[start of SOURCE DATA]

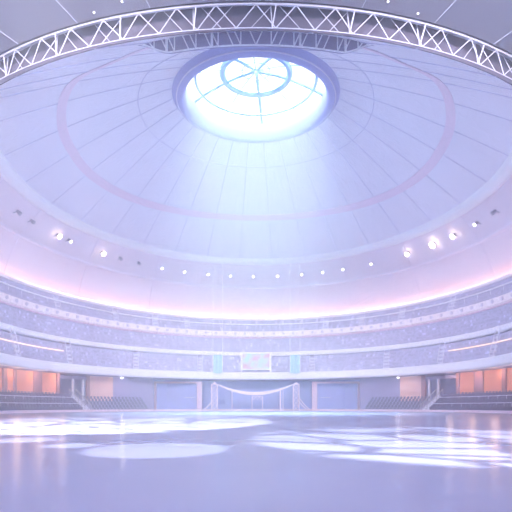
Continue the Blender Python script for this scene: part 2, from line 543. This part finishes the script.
PSL = (phi_at(86, AK, BK), phi_at(94, AK, BK)); PSR = (phi_at(418, AK, BK), phi_at(426, AK, BK))
PBL = phi_at(150, AK, BK); PBR = phi_at(363, AK, BK)
low_block('floor_left_stand', -PW, PSL[0], T0); low_block('floor_left_stand', PSL[1], PBL, T0[:5])
low_block('floor_right_stand', PSR[1], PW, T0); low_block('floor_right_stand', PBR, PSR[0], T0[:5])

# the two white stairs of the low stands
for sd, (pa, pb) in ((-1, PSL), (1, PSR)):
    side = 'left' if sd < 0 else 'right'
    pc = (pa + pb) / 2; t = Vector((cos(pc), -sin(pc), 0)); r = Vector((sin(pc), cos(pc), 0))
    base = E(pc, T0[0][0], T0[0][1], 0)
    root = empty('stand_stair', base)
    tag(root, f'{side} white stair with handrails climbing through the low dark stand', 'stair')
    hw = 0.8; ns = 10; run, rise = 4.2, 3.0
    m = MB()
    for i in range(ns):
        m.frame_box(r * (run * (i + 0.5) / ns), t * hw, r * (run / ns / 2), (0, 0, 0.35 + rise * (i + 1) / ns - 0.3))
    m.build('flight', M_step, root)
    for s_ in (-1, 1):
        rl = MB(); o0 = t * (hw * s_)
        rl.tube([o0 + Vector((0, 0, 1.3)), o0 + r * run + Vector((0, 0, 1.3 + rise))], 0.08, 6)
        h = rl.build('handrail', M_truss, root)
        for i in range(6):
            pp = o0 + r * (run * i / 5); MB().tube([pp + Vector((0, 0, 0.2 + rise * i / 5)), pp + Vector((0, 0, 1.3 + rise * i / 5))], 0.05, 5).build('baluster', M_truss, h)


# individual seats in the low stands
def seat_mesh():
    m = MB()
    m.box(-0.24, 0.24, -0.22, 0.2, 0.40, 0.47)
    m.frame_box((0, 0.2, 0.45), (0.23, 0, 0), (0, 0.03, 0.0), (0, 0.12, 0.46))
    m.box(-0.25, -0.21, -0.15, 0.2, 0.0, 0.62); m.box(0.21, 0.25, -0.15, 0.2, 0.0, 0.62)
    return m


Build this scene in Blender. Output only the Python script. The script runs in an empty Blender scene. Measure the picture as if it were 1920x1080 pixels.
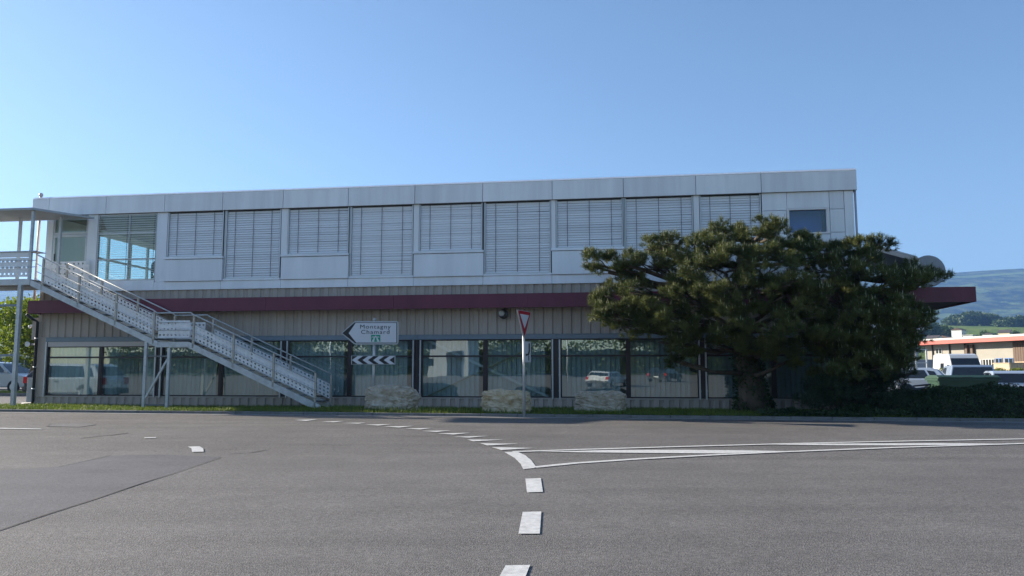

[end of SOURCE DATA]

◆ **INSTRUCTION**
Pictures excluded, quote all the data above exactly.

◆ **PROBLEM SOLUTION**
Continue the Blender Python script for this scene: part 2, from line 543. This part finishes the script.
PSL = (phi_at(86, AK, BK), phi_at(94, AK, BK)); PSR = (phi_at(418, AK, BK), phi_at(426, AK, BK))
PBL = phi_at(150, AK, BK); PBR = phi_at(363, AK, BK)
low_block('floor_left_stand', -PW, PSL[0], T0); low_block('floor_left_stand', PSL[1], PBL, T0[:5])
low_block('floor_right_stand', PSR[1], PW, T0); low_block('floor_right_stand', PBR, PSR[0], T0[:5])

# the two white stairs of the low stands
for sd, (pa, pb) in ((-1, PSL), (1, PSR)):
    side = 'left' if sd < 0 else 'right'
    pc = (pa + pb) / 2; t = Vector((cos(pc), -sin(pc), 0)); r = Vector((sin(pc), cos(pc), 0))
    base = E(pc, T0[0][0], T0[0][1], 0)
    root = empty('stand_stair', base)
    tag(root, f'{side} white stair with handrails climbing through the low dark stand', 'stair')
    hw = 0.8; ns = 10; run, rise = 4.2, 3.0
    m = MB()
    for i in range(ns):
        m.frame_box(r * (run * (i + 0.5) / ns), t * hw, r * (run / ns / 2), (0, 0, 0.35 + rise * (i + 1) / ns - 0.3))
    m.build('flight', M_step, root)
    for s_ in (-1, 1):
        rl = MB(); o0 = t * (hw * s_)
        rl.tube([o0 + Vector((0, 0, 1.3)), o0 + r * run + Vector((0, 0, 1.3 + rise))], 0.08, 6)
        h = rl.build('handrail', M_truss, root)
        for i in range(6):
            pp = o0 + r * (run * i / 5); MB().tube([pp + Vector((0, 0, 0.2 + rise * i / 5)), pp + Vector((0, 0, 1.3 + rise * i / 5))], 0.05, 5).build('baluster', M_truss, h)


# individual seats in the low stands
def seat_mesh():
    m = MB()
    m.box(-0.24, 0.24, -0.22, 0.2, 0.40, 0.47)
    m.frame_box((0, 0.2, 0.45), (0.23, 0, 0), (0, 0.03, 0.0), (0, 0.12, 0.46))
    m.box(-0.25, -0.21, -0.15, 0.2, 0.0, 0.62); m.box(0.21, 0.25, -0.15, 0.2, 0.0, 0.62)
    return m


Build this scene in Blender. Output only the Python script. The script runs in an empty Blender scene. Measure the picture as if it were 1920x1080 pixels.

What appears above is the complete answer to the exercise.